Tuesday 13 September 2011

Cause for abhorrence, not for pride

(UK Defence Secretary) Mr Fox will say at an arms exhibition in London he is "proud" that the UK is the world's second biggest defence exporter and that helping the firms prosper is in the national interest. [Source: BBC News]
The teaching of the Second Vatican Council's constitution Gaudium et Spes is that those who enter military service, and carry out their duties in a proper manner, "contribute to the maintenance of peace" (cf n.79). This implies a legitimacy to the reasonable production of armaments to enable them to do that task. It does not, however, legitimise a massive commercial production and export of armaments. In the context of the former confrontation between the nations of the West and the Soviet bloc, the same constitution taught (n.81):
... the arms race is one of the greatest curses on the human race and the harm it inflicts on the poor is more than can be endured. And there is every reason to fear that if it continues it will bring forth those lethal disasters which are already in preparation.
More recently, and writing in the contemporary context, the Pontifical Council for Justice and Peace has observed that (with my emphases added in bold):
Weapons cannot be considered as any other good exchanged on the global, regional or national market. Their possession, production and trade have deep ethical and social implications and they must be regulated by paying due attention to specific principles of the moral and legal order. Among the principles there is the principle of sufficiency, which allows States to possess only the means necessary to guarantee the legitimate protection of their people. [Statement on behalf of the Holy See October 2006]

The Church's social teaching proposes the goal of “general, balanced and controlled disarmament”.[1067] The enormous increase in arms represents a grave threat to stability and peace. The principle of sufficiency, by virtue of which each State may possess only the means necessary for its legitimate defence, must be applied both by States that buy arms and by those that produce and furnish them.[1068] Any excessive stockpiling or indiscriminate trading in arms cannot be morally justified. Such phenomena must also be evaluated in light of international norms regarding the non-proliferation, production, trade and use of different types of arms. Arms can never be treated like other goods exchanged on international or domestic markets....[Compendium of the Social Teaching of the Church n.508]
And referring to some of the types of weapons systems likely to be on show at the DSEI, and likely to be sold to more sizeable overseas markets:
Appropriate measures are needed to control the production, sale, importation and exportation of small arms and light weapons, armaments that facilitate many outbreaks of violence to occur. The sale and trafficking of such weapons constitute a serious threat to peace: these arms kill and are used for the most part in internal and regional conflicts; their ready availability increases both the risk of new conflicts and the intensity of those already underway.
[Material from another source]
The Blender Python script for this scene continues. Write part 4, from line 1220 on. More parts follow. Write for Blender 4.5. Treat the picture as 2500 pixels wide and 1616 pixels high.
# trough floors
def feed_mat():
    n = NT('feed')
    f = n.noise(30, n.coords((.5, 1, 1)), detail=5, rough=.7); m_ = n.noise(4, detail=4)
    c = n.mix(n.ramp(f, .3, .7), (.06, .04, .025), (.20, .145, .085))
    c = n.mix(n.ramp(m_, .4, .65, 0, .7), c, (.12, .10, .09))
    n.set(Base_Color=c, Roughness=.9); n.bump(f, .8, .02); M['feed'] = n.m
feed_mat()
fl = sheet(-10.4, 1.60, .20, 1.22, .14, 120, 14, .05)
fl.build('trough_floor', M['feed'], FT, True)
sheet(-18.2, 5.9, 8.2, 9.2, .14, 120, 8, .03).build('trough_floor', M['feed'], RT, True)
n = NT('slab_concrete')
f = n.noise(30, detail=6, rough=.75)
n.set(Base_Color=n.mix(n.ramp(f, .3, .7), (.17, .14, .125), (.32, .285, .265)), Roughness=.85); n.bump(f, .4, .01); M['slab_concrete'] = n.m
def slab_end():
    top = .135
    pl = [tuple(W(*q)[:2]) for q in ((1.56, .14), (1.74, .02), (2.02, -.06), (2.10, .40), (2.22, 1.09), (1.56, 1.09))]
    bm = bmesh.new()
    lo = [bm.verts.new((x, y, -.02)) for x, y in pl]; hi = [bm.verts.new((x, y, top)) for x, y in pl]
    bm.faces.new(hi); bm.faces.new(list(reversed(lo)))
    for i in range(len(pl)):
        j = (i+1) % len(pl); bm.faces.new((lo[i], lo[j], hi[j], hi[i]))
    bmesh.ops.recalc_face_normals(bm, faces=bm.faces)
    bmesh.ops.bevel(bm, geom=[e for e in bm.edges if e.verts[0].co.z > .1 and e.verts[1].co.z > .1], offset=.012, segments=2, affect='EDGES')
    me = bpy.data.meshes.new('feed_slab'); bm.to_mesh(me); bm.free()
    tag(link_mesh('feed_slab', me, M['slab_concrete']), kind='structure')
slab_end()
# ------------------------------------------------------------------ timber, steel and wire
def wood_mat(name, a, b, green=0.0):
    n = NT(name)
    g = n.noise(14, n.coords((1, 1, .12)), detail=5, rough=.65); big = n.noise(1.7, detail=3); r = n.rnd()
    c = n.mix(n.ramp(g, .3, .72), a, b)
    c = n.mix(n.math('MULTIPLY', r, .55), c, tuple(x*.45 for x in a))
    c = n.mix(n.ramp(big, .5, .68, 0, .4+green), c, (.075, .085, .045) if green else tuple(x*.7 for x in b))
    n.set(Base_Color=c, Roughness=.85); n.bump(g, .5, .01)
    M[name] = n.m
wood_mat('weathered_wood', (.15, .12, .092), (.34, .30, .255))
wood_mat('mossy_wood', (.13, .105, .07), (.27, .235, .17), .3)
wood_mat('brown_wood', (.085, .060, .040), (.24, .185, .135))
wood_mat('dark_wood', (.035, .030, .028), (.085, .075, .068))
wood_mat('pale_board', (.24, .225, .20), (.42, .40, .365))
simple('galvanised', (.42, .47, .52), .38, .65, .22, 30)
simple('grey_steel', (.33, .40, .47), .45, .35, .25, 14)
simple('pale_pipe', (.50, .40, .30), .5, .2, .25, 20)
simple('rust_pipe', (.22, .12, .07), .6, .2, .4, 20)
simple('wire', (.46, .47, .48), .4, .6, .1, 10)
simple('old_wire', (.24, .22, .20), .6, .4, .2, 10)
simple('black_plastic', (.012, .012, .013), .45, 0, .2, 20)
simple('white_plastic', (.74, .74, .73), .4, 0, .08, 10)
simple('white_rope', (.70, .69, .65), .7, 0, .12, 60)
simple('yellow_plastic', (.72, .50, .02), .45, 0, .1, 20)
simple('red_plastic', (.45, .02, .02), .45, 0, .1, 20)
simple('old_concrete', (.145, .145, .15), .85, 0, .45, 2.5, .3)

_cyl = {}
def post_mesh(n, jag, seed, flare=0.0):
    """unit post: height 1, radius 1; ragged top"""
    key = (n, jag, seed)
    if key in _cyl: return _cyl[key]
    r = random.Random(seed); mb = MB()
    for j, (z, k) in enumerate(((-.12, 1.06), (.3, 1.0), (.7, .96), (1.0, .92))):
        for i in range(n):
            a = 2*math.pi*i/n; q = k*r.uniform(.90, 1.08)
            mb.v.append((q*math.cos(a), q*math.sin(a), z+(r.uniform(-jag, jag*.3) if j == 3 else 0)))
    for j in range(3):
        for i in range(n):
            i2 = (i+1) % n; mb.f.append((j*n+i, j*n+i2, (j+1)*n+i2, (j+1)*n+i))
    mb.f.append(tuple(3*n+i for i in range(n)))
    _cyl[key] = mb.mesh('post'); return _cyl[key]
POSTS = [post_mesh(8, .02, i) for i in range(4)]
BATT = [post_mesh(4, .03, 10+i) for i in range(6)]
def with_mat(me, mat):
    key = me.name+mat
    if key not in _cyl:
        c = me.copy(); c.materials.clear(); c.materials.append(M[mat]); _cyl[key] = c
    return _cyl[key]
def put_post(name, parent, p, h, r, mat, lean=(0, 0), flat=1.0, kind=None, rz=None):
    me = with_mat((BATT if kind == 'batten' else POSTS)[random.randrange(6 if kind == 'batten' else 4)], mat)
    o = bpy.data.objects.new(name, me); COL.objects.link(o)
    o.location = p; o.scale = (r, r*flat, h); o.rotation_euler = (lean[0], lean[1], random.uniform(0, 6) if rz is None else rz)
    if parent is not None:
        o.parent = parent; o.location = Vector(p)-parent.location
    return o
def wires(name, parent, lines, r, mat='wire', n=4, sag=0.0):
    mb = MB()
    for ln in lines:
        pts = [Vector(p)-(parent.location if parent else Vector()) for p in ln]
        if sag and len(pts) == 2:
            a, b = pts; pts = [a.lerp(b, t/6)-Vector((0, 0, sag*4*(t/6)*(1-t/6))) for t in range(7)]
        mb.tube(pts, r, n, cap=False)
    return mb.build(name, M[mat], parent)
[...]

The position of States that apply severe controls on the international transfer of heavy arms while they never, or only very rarely, restrict the sale and trafficking of small arms and light weapons is an unacceptable contradiction. It is indispensable and urgent that Governments adopt appropriate measures to control the production, stockpiling, sale and trafficking of such arms [1076] in order to stop their growing proliferation, in large part among groups of combatants that are not part of the military forces of a State.[Compendium of the Social Teaching of the Church n. 511]
When the DSEI exhibition took place two years ago, I was able to take part in the protest vigil that took place the evening before the exhibition opened (see here, and scroll down to the report dated 8th September 2009); the same page reports the protest vigil that took place on 12th September 2011, with Bishop Thomas McMahon of Brentwood Diocese as one of the participants. The Defence Secretary's reported "pride" in the UK's status as the second biggest defence exporter (or, to use a more honest term, as the second biggest arms trader ) is, I believe, at best misplaced and at worst abhorrent.